When the meeting broke up, there was the ritual exchanging of hugs and gallows humour among the laid off. "One of the things we were successful at with OnLive, there was a real community, not just in its engineering or some other team," the former employee said. "You could either get really angry or you could laugh. There was more laughter than anger, in my opinion.

"People were hugging, saying, 'I guess I need a box for my things,' figuring out what bar we were meeting at, so we can go get some tequila."


    This is sad, but they would have seen it coming. Word travels fast, I was working at a The Warehouse store, and we all knew closure was coming. By the time it rolled around, most of the old staff had left, a few got new jobs but held onto their original one for severance bonuses, but most of the staff that lost their jobs were casuals, and they knew what they were getting into.

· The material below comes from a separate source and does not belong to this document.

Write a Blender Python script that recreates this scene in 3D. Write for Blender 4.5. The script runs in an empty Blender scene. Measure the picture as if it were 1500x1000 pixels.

    It's sad, but I'd be very surprised if they weren't prepared for this, at least somewhat.

    Not surprised that it was a failure in the slightest. They took the freedom / ownership from gamers and had ZERO advertising.

      Freedom taken away? They presented a new system of distribution, this has nothing to do with taking away freedoms.

        Read into the comment, if this is what people think (regardless if its true) onlive did something spectacularly wrong with their marketing which ain't a great start

          Taking away freedom has nothing to do with marketing, people are just stupid when a new distribution system comes along. People still say the same about Steam...

            Yeah, it does, it’s a perceived negative ideology that Marketing is supposed to remedy (what you want your consumers to think etc) if people are misguided enough to think their liberties are being taken away then Onlive didn't convey an alternative way of thinking or address consumer concerns. Its just one unhealthy reason why a company would collapse, the user actually has to have the confidence to sign up to this stuff and Marketing is the company holding their hand out and asking someone to give it a try and get on board.

      "ownership" does not require physicality

    Wasn't the ultimate business aim of both Onlive and Gaikai to be bought out from day one?

    Onlive made it difficult for themselves by requiring a separate console and controller, where as Gaikai did not... which probably made it the more attractive acquisition option.

    Not entirely surprising - consumers don't trust the technology enough yet. It was an idea ahead of its time, and furthermore it wasn't for everybody - and the selection wasn't wide enough.

    If they had provided older games, back-catalogs and some exclusives, it might have fared better.

    If they had gone global they would have had a fair chance of survival. I tried using it, would have subscribed too, if only they hadnt been so Yankee centric . Lotta people in Australia who would have loved it.

    Scary to see them get the news like that and nothing to help them with new jobs. I hear to often of a company having everyone terminated out of the blue. At least give people 2 weeks notice!

    I don't know if broadband speeds and pricing are where they need to be for this sort of a service to be feasible. It's a pity because it's a brilliant idea - especially as there is a massive untapped market of PCs that are not up to spec with the current generation.

    Also I'm not in America and therefore can't judge but the earlier comment about lack of advertising is important - it is the lack of promotion which killed the Turbografx-16. We all knew what OnLive was because we're interested in the industry - I guarantee you that nobody outside of readers of these blogs knew what it was.